Adam's Bridge
According to Hindu belief, this shallow island chain was created by a god with an army of monkeys.
Sri Lanka is an island, or at least that’s what they want you to think. The 18-mile gap between it and India is filled with shoals and sandbanks, that religious tradition holds are the remains of a bridge built by Rama, an avatar of Vishnu. And actually, some scientists now believe that the clerics might have a point.
A thin strand of shoals, some only feet below the sea, stretch from India to Sri Lanka. The British Empire made a sort of steampunk Chunnel, going from rail to steamship, a century ago. Plans to blast open the rocks for shipping have run aground on something unexpected: religious Hindus who believe Adam’s Bridge to be a relic from the Ramayana epic.
The story goes that Rama set an army of monkeys to work building a bridge to the island redoubt of the demon king Ravana. It may sound far-fetched to secular ears, but there are records from as late as the Medieval era that describe an international walking path. India’s ruling party has refused to permit construction of the shipping channel.

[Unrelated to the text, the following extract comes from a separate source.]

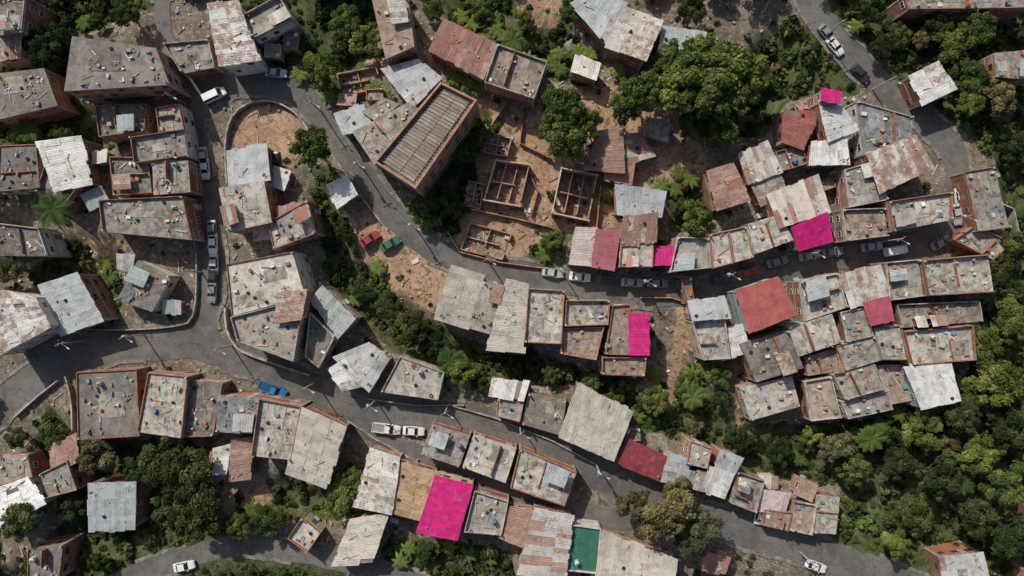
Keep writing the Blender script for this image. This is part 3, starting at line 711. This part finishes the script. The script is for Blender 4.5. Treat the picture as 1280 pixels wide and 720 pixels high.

Satellite imagery is undeniable; a filament connects the landmasses just under the surface. Photographs or videos aren’t enough to make any case closed. Religion or obstruction, history or myth, it’s in the eye of the analyst, but the underwater land link is definitely there.
Plenty of tour agencies have taken advantage of the barely submerged islands, putting the rocky outcroppings on the “Rama Trail” of Sri Lanka’s Hindu legacy. A traveler could do that, or perhaps rent out a private boat. They wouldn’t see anything that hasn’t been argued about online. But at least a traveler could see it for himself.